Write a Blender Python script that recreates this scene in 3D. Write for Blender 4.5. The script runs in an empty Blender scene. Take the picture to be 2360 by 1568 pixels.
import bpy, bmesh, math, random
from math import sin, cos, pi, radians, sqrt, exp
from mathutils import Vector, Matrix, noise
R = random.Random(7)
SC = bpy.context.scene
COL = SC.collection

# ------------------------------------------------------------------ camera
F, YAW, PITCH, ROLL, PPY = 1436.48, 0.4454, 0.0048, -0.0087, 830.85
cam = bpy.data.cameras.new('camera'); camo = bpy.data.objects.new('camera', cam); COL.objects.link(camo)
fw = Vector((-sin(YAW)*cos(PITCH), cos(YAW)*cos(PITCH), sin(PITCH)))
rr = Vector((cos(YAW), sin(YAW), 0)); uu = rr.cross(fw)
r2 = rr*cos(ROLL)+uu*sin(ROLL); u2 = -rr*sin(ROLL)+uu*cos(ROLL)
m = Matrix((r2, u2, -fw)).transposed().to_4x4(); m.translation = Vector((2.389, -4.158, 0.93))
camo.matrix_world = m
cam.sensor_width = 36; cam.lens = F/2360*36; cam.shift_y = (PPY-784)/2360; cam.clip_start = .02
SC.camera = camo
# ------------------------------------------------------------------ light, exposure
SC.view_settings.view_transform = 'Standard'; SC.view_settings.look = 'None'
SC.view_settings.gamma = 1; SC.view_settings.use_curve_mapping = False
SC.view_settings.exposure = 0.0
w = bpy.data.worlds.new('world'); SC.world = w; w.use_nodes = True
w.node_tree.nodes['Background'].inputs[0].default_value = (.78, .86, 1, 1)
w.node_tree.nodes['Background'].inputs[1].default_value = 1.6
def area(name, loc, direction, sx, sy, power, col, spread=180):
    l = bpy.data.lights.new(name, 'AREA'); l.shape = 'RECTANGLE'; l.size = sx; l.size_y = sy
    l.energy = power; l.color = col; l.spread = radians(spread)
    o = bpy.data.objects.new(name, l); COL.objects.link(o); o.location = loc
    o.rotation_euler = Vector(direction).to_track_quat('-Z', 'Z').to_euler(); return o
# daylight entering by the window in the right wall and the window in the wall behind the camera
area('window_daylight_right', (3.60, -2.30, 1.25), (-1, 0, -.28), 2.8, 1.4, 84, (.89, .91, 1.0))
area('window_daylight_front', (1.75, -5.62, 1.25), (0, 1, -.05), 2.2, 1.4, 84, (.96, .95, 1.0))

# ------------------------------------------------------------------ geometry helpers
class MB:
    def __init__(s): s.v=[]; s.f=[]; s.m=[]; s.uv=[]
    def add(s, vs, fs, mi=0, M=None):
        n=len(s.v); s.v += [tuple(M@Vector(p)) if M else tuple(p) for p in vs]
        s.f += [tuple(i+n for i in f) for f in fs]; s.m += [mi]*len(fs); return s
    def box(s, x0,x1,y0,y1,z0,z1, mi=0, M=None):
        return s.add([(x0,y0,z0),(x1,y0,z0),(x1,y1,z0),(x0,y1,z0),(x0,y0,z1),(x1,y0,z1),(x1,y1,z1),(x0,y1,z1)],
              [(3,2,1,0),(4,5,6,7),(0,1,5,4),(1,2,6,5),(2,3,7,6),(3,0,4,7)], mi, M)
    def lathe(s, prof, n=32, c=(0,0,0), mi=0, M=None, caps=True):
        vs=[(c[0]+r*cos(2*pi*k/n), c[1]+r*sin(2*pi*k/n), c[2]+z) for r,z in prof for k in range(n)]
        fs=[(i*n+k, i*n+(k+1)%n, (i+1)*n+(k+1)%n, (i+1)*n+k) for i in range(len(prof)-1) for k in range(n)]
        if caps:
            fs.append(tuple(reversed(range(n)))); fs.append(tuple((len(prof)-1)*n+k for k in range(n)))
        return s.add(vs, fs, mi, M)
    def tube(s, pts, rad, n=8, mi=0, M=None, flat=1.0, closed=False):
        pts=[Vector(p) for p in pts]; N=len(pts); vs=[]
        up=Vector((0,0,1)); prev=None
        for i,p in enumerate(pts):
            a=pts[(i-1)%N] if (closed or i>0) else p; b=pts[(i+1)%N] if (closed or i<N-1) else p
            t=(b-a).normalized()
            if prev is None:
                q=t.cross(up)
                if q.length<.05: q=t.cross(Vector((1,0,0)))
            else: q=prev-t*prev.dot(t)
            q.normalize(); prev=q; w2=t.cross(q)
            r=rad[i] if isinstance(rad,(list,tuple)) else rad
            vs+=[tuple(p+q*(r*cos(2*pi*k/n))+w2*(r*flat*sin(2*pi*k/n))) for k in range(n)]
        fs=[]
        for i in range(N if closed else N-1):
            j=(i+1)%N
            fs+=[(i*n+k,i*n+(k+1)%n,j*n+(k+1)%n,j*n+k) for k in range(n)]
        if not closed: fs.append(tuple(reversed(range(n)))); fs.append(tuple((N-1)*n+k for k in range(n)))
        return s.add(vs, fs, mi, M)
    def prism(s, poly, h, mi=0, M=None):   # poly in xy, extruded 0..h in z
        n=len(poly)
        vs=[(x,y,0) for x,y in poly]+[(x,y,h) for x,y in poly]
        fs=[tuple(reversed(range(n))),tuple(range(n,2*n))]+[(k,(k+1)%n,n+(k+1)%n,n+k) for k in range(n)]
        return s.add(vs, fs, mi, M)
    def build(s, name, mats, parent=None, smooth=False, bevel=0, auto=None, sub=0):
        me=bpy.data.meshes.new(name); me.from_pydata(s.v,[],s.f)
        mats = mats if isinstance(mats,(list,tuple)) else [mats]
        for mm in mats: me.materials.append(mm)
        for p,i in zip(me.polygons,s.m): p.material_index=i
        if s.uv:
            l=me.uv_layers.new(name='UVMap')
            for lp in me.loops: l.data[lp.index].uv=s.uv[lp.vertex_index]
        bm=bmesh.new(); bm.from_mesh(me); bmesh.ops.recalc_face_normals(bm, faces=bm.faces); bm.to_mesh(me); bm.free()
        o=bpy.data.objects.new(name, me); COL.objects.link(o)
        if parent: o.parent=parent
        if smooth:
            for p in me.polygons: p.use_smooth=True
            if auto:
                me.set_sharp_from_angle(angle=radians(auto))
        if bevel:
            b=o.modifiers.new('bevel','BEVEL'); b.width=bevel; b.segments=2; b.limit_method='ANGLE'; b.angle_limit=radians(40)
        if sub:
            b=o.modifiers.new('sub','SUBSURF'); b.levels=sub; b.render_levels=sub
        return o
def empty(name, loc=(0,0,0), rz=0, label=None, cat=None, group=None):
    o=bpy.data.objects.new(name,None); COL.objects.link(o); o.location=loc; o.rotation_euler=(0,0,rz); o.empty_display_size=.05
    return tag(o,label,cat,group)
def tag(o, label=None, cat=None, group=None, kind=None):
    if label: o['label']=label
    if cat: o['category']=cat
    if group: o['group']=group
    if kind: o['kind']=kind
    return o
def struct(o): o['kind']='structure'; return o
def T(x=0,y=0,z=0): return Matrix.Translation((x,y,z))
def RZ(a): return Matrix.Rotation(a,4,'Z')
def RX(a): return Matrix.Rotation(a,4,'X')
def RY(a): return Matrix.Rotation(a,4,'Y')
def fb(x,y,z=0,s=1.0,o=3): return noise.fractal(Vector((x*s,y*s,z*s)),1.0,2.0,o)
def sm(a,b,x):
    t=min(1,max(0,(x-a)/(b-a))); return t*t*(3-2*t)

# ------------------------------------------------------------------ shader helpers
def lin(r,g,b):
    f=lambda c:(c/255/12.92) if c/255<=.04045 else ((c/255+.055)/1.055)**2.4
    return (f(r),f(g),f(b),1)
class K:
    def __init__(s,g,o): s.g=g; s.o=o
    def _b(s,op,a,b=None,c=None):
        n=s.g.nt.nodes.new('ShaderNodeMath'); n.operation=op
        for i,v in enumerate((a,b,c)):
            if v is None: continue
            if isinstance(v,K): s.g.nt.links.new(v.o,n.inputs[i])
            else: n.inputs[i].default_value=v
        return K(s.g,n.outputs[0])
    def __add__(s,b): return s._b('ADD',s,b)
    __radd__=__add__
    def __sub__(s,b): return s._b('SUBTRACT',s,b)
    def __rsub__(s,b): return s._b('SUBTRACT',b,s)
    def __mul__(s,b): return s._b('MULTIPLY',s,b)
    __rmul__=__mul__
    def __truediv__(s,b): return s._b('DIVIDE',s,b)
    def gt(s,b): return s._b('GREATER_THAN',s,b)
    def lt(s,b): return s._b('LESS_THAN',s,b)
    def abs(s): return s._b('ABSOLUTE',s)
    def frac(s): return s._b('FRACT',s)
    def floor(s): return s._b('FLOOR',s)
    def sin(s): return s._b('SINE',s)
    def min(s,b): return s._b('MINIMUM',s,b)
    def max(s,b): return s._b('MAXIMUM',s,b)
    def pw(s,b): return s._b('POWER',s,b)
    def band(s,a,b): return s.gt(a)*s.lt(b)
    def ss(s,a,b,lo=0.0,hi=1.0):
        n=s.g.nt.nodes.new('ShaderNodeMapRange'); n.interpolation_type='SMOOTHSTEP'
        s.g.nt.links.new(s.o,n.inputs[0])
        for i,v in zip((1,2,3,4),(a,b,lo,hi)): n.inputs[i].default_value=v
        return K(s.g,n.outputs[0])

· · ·

Exercise instructions:
Reprint the data above from the opening line to the line holding "COL = SC.collection", inclusive, and nothing else.

Written reply:
Write a Blender Python script that recreates this scene in 3D. Write for Blender 4.5. The script runs in an empty Blender scene. Take the picture to be 2360 by 1568 pixels.
import bpy, bmesh, math, random
from math import sin, cos, pi, radians, sqrt, exp
from mathutils import Vector, Matrix, noise
R = random.Random(7)
SC = bpy.context.scene
COL = SC.collection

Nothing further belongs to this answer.